*Written request:* Write out the lines from the top of the material through the line with "sc.cycles.caustics_reflective = False;", exactly and with nothing added.

[Start Supplied information]

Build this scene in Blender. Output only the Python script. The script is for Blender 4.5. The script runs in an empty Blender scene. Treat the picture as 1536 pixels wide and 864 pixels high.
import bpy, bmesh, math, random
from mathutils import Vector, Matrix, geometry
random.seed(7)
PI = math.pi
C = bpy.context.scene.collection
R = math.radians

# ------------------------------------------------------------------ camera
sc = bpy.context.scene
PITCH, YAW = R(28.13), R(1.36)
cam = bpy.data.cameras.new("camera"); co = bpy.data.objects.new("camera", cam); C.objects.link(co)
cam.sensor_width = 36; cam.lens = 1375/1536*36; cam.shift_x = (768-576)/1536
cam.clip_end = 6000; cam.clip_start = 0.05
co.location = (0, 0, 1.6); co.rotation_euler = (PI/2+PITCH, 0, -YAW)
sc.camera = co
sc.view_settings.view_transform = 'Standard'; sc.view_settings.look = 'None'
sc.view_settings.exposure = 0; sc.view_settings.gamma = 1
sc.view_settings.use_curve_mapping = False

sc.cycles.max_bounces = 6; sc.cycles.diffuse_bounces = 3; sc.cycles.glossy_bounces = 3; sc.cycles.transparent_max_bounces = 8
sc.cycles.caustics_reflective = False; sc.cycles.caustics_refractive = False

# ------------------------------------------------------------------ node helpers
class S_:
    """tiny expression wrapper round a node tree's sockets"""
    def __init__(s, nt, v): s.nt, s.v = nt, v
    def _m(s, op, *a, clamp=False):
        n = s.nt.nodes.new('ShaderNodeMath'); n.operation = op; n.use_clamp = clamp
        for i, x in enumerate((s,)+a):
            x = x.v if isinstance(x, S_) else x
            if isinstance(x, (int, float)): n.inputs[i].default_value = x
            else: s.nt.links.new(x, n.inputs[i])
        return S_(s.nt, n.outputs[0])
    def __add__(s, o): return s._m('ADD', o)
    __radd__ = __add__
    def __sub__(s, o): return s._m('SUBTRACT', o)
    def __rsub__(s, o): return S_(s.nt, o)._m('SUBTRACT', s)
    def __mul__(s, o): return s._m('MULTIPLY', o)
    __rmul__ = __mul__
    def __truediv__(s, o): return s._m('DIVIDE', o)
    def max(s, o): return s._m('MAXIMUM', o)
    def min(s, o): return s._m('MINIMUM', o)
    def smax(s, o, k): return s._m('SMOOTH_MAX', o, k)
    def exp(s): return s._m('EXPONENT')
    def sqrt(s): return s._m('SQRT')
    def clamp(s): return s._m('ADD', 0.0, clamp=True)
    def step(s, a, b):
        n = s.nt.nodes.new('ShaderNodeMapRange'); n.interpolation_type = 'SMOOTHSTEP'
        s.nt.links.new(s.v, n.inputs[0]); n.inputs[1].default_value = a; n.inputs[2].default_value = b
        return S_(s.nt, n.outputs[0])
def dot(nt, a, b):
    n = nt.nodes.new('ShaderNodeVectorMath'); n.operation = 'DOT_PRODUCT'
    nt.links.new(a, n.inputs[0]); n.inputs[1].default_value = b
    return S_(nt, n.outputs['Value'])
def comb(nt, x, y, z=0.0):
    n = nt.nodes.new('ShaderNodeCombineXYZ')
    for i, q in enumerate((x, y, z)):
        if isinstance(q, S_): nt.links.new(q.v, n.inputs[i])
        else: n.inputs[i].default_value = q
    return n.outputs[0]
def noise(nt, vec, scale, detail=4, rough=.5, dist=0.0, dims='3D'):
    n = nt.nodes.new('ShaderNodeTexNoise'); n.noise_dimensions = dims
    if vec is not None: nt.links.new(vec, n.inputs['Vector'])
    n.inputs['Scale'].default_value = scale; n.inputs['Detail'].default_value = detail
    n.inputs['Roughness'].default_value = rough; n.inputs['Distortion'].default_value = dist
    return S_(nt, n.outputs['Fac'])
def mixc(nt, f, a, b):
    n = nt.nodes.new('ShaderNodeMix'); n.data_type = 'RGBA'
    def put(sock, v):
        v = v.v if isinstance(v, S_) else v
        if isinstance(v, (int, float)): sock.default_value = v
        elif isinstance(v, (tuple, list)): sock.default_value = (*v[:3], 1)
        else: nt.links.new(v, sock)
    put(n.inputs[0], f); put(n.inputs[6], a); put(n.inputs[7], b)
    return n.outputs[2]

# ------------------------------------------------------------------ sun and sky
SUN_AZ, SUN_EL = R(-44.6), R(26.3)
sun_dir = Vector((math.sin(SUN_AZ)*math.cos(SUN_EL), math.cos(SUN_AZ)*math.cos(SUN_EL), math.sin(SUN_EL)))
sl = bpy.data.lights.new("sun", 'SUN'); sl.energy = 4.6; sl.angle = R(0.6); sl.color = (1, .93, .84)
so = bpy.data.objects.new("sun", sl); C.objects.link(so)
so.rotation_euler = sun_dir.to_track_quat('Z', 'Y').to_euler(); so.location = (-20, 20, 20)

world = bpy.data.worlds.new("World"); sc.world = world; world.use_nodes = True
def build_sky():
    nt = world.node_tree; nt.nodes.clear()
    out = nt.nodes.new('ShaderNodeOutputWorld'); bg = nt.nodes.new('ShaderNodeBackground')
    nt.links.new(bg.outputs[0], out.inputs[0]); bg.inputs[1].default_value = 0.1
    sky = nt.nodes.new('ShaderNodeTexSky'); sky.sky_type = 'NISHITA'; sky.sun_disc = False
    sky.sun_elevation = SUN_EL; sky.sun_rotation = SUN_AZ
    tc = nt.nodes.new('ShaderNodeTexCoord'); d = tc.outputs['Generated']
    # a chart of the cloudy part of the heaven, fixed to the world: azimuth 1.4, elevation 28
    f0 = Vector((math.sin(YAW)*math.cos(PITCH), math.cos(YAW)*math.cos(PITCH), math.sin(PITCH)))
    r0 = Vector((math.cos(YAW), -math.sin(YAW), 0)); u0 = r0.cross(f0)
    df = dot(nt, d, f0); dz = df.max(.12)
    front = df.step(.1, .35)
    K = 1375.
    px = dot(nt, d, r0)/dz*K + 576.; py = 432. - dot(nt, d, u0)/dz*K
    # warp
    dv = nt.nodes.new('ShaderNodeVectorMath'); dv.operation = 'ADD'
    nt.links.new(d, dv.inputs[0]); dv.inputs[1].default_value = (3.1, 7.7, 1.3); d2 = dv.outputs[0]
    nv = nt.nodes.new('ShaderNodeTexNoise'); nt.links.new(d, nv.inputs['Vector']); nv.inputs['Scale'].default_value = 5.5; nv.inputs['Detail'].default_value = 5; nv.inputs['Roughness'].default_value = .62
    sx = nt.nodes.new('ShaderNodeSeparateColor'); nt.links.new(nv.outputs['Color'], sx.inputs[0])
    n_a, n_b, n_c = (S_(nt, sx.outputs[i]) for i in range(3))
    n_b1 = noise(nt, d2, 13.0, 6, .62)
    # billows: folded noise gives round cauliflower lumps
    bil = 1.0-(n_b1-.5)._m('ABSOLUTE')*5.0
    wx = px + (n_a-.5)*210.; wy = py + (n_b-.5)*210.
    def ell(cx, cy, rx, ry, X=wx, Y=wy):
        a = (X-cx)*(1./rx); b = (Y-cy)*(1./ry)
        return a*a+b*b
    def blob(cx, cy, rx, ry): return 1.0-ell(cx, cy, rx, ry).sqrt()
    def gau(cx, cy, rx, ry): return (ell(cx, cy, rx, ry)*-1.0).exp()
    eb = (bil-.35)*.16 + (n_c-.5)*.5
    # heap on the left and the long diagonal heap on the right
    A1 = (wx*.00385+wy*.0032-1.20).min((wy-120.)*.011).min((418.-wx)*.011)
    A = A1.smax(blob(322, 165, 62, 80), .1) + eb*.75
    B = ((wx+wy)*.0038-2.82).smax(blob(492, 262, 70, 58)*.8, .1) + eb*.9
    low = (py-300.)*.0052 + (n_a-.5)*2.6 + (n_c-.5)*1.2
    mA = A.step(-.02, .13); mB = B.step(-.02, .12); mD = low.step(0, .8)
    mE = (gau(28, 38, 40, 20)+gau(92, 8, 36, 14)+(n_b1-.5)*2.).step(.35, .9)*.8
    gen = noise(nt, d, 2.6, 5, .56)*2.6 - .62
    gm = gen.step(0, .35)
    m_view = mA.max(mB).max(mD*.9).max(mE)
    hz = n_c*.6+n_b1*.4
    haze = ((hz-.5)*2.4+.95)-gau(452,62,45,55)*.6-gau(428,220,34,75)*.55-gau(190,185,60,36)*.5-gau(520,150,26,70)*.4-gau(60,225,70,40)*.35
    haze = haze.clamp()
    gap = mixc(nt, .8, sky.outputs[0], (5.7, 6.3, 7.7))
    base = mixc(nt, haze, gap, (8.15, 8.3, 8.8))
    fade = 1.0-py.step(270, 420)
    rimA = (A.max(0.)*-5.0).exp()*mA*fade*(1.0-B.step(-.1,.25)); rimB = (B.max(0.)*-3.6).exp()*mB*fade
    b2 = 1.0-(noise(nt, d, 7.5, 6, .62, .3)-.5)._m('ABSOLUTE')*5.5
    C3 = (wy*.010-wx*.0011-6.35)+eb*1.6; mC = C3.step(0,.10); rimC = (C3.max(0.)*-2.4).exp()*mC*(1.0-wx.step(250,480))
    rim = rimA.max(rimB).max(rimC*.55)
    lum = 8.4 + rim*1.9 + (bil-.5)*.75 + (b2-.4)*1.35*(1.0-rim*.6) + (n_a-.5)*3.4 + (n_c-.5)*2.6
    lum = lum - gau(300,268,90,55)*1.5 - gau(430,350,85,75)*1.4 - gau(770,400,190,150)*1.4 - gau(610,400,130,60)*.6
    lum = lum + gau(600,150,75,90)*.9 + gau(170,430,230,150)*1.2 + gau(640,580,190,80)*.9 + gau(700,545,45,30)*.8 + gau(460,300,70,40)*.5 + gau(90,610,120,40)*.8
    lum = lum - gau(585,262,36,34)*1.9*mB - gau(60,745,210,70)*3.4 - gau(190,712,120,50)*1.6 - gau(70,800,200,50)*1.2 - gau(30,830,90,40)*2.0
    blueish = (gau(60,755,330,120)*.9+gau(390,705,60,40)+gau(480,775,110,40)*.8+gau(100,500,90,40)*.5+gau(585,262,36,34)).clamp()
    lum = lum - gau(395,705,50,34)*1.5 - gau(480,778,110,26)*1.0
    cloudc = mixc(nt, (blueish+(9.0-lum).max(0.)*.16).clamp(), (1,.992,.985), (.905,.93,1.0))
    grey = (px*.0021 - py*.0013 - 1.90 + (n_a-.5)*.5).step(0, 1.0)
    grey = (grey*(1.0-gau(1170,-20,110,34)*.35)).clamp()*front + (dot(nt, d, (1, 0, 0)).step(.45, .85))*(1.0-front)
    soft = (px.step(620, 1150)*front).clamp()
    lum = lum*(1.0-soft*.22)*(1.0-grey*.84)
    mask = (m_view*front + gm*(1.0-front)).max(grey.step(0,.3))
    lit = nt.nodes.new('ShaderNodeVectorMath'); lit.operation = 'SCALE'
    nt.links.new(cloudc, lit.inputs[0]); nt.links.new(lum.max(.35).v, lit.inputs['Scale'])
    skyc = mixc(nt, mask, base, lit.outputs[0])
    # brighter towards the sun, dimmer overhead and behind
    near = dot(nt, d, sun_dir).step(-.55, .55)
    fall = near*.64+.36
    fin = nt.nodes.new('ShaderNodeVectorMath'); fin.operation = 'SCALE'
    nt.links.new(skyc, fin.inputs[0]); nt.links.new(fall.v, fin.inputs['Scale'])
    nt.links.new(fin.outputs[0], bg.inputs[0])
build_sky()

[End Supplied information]

*Reply:*
Build this scene in Blender. Output only the Python script. The script is for Blender 4.5. The script runs in an empty Blender scene. Treat the picture as 1536 pixels wide and 864 pixels high.
import bpy, bmesh, math, random
from mathutils import Vector, Matrix, geometry
random.seed(7)
PI = math.pi
C = bpy.context.scene.collection
R = math.radians

# ------------------------------------------------------------------ camera
sc = bpy.context.scene
PITCH, YAW = R(28.13), R(1.36)
cam = bpy.data.cameras.new("camera"); co = bpy.data.objects.new("camera", cam); C.objects.link(co)
cam.sensor_width = 36; cam.lens = 1375/1536*36; cam.shift_x = (768-576)/1536
cam.clip_end = 6000; cam.clip_start = 0.05
co.location = (0, 0, 1.6); co.rotation_euler = (PI/2+PITCH, 0, -YAW)
sc.camera = co
sc.view_settings.view_transform = 'Standard'; sc.view_settings.look = 'None'
sc.view_settings.exposure = 0; sc.view_settings.gamma = 1
sc.view_settings.use_curve_mapping = False

sc.cycles.max_bounces = 6; sc.cycles.diffuse_bounces = 3; sc.cycles.glossy_bounces = 3; sc.cycles.transparent_max_bounces = 8
sc.cycles.caustics_reflective = False; sc.cycles.caustics_refractive = False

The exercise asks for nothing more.